“¡Dame el dinero!”
La
banqueta de hierro forjado se me incrusta en la espalda; por la fuerza con la que me lanza, reboto a un costado, la cabeza golpea contra otro mueble
del mismo material y amortigua el impacto sobre el piso. Aturdida, dolorida, me arrebata el
sobre. “Dame el dinero”, gritó furioso (el dinero de mi trabajo, por otra parte): esta vez, ese había sido el motivo. Dame un recibo, le retruco yo: la confianza no era nuestro fuerte. Como toda respuesta, los brazos aprisionados, el empujón sobre la banqueta, el hierro, el golpe, el dolor, el aturdimiento. Habíamos decidido comprar un departamento, esperaba que así por fin se fuera
de mi casa. De aquí no me
sacás ni con la policía, solía jactarse. Mensaje recibido. Ganaba el triple que
él, que no hacía demasiado en aquellos tiempos, ni en los próximos (La policía tampoco. Si hace la
denuncia, me había dicho el oficial que se apersonó en mi departamento la vez anterior, lo
tengo que encarcelar, imagínese, saldrá esposado delante de su hijo, agregó.

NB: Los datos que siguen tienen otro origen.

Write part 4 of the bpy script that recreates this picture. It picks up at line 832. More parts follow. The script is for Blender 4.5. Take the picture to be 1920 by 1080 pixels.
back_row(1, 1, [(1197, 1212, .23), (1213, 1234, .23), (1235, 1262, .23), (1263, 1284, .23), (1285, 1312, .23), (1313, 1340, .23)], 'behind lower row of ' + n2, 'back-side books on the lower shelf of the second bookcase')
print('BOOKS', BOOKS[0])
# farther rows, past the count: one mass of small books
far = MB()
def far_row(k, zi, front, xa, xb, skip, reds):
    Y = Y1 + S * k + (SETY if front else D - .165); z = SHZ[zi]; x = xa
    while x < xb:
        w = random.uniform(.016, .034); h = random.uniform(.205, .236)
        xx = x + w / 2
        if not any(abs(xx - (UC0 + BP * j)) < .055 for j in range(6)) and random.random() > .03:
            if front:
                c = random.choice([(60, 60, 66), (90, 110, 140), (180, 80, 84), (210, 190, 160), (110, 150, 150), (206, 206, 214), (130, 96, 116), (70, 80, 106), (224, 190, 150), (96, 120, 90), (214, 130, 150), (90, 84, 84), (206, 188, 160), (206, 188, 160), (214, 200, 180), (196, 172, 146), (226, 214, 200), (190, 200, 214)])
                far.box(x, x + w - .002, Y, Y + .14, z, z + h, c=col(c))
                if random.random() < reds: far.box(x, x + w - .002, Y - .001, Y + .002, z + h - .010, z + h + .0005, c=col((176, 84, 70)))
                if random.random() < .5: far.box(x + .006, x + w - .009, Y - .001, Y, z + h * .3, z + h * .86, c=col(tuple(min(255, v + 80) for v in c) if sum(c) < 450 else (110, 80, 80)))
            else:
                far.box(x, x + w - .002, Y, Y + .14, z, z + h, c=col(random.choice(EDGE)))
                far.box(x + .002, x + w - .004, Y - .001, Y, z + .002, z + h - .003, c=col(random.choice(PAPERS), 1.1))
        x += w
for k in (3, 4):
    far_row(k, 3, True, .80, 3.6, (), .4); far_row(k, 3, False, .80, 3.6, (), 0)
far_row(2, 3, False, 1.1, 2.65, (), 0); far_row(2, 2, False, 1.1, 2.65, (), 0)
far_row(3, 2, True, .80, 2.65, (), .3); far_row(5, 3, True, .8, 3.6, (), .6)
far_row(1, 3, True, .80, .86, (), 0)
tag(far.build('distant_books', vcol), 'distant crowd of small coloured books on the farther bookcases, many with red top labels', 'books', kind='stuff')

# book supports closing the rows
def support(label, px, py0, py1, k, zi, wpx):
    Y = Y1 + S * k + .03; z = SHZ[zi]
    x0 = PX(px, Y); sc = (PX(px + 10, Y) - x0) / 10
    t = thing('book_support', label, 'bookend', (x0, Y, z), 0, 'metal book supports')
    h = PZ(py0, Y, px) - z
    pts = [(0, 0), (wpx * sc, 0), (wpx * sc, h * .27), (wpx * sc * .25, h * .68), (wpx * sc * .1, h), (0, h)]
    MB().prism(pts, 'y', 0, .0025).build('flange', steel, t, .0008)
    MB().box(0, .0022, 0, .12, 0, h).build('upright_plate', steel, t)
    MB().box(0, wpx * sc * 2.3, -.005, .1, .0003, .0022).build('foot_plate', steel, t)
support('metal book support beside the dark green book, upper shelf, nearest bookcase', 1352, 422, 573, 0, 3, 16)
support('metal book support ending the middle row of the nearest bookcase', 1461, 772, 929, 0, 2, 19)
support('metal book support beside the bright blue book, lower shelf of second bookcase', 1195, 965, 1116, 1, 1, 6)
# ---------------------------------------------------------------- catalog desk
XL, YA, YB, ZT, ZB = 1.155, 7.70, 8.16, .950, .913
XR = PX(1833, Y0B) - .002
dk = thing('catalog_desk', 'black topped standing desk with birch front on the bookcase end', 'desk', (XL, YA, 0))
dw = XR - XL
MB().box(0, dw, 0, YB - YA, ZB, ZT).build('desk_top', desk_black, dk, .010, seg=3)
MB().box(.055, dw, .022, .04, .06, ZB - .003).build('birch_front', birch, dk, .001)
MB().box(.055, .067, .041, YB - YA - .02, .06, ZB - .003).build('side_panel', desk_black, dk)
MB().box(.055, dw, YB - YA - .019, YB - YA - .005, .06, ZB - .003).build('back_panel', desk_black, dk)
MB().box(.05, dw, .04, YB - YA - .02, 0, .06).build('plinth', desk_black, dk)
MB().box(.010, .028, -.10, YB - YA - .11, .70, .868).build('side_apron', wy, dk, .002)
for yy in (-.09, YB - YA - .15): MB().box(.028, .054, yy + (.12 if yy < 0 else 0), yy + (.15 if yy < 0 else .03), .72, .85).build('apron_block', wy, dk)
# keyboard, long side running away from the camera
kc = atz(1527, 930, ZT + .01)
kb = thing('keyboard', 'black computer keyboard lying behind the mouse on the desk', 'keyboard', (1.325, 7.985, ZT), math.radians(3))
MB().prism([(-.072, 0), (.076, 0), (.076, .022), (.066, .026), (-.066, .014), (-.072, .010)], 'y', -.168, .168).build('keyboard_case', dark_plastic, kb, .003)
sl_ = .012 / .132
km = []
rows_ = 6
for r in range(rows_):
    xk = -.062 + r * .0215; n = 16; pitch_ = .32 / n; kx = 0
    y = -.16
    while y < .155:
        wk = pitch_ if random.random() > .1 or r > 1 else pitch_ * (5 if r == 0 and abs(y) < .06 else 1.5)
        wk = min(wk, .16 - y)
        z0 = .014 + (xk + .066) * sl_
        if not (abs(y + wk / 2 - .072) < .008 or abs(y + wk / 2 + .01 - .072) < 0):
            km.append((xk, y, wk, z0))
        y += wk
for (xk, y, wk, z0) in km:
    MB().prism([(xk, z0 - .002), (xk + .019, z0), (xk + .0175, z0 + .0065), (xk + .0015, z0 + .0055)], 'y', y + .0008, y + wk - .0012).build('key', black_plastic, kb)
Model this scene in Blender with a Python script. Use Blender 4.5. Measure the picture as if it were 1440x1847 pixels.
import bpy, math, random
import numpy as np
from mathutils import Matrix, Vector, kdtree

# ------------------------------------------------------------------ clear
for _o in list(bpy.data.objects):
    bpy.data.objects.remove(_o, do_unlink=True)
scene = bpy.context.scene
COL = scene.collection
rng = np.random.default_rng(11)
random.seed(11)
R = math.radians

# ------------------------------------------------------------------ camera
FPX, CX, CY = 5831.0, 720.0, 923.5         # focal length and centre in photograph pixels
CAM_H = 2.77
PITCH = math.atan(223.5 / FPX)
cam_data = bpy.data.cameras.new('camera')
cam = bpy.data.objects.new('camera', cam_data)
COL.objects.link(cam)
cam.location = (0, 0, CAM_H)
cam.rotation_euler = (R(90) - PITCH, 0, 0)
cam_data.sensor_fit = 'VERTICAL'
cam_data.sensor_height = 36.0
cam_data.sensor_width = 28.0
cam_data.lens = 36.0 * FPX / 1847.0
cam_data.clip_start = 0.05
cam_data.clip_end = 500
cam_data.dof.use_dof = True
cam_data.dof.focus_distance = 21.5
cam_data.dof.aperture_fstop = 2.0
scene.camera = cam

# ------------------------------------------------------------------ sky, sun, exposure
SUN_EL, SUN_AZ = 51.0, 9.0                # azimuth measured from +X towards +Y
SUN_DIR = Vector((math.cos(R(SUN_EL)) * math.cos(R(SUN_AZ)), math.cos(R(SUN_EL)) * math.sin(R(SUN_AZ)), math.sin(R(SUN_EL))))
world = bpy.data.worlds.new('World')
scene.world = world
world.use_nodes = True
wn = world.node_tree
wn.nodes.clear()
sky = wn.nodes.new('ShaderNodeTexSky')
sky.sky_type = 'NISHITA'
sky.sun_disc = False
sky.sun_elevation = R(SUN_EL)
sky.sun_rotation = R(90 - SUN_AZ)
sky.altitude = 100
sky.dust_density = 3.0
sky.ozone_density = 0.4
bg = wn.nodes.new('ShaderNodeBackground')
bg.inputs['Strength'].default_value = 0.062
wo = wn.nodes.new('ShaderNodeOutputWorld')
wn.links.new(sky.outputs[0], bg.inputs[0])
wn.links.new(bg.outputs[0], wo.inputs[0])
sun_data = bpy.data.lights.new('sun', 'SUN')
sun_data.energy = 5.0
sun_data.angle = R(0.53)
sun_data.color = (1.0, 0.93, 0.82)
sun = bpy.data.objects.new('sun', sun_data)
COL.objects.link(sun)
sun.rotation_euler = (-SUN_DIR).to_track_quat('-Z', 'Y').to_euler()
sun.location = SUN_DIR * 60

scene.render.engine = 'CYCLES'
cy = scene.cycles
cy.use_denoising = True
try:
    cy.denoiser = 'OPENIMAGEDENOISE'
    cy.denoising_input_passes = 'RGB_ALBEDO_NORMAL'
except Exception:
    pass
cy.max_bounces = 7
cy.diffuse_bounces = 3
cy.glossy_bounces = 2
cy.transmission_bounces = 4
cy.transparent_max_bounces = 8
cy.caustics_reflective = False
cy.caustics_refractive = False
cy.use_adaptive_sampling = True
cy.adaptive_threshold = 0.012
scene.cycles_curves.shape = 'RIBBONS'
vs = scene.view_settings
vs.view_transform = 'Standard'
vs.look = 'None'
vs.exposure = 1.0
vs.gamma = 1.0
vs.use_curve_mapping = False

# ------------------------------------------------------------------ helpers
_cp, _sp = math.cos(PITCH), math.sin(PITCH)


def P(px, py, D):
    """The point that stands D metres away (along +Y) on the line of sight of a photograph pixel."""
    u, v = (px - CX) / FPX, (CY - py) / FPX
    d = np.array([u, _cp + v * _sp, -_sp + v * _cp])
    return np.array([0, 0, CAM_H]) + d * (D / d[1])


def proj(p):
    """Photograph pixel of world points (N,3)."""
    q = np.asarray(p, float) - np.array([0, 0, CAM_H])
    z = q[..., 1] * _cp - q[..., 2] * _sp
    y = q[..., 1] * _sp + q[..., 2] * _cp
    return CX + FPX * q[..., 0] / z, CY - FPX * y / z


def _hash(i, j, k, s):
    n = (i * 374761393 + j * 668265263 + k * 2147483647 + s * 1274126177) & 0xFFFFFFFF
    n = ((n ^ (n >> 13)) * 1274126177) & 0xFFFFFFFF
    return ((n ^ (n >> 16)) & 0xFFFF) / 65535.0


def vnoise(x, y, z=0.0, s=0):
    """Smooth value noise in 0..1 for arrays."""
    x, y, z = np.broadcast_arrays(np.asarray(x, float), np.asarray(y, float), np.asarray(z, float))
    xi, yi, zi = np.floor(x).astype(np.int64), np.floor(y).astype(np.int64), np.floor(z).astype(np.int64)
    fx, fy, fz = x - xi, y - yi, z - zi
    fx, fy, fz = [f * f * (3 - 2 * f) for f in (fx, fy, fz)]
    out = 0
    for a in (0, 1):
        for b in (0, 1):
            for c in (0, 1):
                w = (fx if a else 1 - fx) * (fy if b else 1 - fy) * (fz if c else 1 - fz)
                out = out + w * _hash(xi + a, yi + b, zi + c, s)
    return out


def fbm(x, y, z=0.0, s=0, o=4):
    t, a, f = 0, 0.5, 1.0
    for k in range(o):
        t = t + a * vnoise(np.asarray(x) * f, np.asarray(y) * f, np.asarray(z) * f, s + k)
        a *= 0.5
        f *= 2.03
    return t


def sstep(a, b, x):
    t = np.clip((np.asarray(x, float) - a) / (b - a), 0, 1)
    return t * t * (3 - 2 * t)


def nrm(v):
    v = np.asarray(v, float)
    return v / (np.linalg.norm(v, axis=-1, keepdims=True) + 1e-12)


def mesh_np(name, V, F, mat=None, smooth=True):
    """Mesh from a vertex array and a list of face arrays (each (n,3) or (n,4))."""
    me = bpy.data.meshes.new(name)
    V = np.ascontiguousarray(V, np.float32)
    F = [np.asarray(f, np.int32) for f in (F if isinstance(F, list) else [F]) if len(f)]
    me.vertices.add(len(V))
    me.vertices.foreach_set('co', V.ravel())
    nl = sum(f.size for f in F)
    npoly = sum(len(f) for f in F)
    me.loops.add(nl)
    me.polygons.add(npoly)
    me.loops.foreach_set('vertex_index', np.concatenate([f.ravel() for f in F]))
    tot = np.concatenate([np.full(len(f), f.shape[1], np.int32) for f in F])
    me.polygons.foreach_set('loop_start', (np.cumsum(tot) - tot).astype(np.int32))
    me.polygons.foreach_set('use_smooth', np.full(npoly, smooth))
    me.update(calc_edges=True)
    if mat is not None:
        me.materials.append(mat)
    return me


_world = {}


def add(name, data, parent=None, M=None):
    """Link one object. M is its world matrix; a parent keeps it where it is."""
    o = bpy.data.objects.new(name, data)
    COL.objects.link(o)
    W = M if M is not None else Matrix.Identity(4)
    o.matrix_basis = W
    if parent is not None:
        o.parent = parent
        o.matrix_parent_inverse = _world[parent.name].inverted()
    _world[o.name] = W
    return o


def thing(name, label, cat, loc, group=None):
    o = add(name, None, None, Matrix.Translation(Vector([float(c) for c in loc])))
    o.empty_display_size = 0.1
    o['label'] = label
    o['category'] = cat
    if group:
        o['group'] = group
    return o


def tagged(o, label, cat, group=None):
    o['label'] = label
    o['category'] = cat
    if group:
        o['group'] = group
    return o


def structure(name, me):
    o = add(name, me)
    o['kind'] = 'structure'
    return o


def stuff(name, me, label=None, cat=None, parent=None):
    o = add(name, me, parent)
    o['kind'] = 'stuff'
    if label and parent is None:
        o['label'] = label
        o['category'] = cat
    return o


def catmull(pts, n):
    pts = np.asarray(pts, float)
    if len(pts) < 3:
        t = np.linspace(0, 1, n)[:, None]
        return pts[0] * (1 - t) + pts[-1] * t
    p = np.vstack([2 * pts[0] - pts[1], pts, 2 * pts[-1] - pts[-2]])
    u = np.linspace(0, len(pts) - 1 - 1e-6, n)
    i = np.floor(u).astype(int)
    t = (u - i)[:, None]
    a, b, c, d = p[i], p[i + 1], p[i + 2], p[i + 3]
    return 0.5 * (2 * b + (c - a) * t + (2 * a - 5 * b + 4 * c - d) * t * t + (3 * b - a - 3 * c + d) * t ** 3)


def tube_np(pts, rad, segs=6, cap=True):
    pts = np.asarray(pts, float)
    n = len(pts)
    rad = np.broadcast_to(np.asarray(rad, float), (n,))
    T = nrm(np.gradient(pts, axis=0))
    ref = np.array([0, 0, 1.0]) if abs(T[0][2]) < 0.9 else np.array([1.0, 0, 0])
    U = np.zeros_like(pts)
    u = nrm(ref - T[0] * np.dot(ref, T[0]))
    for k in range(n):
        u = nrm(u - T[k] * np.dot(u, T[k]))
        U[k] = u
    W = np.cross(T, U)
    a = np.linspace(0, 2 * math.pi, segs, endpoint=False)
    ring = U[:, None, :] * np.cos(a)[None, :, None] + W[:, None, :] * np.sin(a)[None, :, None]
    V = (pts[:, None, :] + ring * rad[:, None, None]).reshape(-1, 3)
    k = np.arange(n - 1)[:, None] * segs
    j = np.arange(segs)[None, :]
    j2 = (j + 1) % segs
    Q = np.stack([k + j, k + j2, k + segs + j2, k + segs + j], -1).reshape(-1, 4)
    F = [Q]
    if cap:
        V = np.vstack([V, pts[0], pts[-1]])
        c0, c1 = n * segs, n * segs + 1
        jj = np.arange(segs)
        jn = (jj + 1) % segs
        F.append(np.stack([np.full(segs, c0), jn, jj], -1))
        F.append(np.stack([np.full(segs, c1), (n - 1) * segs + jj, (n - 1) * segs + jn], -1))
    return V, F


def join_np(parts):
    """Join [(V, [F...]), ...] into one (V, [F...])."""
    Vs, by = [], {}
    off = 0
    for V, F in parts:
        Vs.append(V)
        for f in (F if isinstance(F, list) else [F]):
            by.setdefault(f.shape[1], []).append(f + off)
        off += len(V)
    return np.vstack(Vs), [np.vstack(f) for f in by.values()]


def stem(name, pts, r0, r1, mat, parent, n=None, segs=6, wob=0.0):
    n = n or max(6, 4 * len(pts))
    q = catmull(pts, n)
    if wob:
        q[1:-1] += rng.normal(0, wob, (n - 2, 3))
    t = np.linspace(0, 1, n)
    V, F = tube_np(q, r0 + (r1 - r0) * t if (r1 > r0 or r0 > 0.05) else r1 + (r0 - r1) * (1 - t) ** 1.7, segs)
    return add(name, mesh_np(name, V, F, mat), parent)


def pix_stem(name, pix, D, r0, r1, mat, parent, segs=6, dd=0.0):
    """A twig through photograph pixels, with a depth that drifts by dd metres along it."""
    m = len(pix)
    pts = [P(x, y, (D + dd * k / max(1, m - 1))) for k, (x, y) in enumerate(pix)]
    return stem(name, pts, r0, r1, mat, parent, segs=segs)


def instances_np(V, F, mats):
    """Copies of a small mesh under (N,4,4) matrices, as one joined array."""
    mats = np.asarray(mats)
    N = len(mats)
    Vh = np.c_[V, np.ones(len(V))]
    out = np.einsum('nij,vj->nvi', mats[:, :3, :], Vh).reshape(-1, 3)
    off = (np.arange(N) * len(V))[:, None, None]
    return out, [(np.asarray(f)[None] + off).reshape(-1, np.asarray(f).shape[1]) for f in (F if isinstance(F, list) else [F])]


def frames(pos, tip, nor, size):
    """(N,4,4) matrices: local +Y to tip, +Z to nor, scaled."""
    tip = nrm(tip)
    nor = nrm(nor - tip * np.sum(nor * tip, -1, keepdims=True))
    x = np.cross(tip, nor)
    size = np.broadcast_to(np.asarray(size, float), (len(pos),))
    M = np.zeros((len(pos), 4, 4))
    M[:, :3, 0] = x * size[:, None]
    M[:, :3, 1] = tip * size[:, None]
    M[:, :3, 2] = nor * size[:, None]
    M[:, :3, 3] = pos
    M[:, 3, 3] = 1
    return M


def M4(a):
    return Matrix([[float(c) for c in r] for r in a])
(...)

Fue una noche en la que, después de sellarme moretones en los brazos, había
decidido romper mis cosas, mi biblioteca, lo que encontrara a su paso).
Salgo
de la habitación con el recibo firmado (porque al final lo firmó, pero como
todo violento necesitaba hacerlo a su tiempo y manera), y el compromiso de que a fin de
mes abandonaba mi casa. Jamás lo cumplió. La señora de la limpieza, que estaba
en el living, me mira: hay algo en sus ojos que dice que ella sabe perfectamente de qué se trataba aquel griterío. “¡Qué infierno!”, exclama y sigue barriendo. Crímenes a puertas
cerradas. Un día te va a matar, me decía mamá, que conocía de memoria ese tipo de historias. O yo a él, pensaba: si esa vez de la banqueta incrustada en la espalda hubiera tenido un arma a mano, creo que le vaciaba el cargador. Y tengo toda la
impresión de que jamás me hubiera arrepentido.
(Este testimonio consta en la declaración que realicé en la Oficina de Violencia doméstica, en junio de 2017).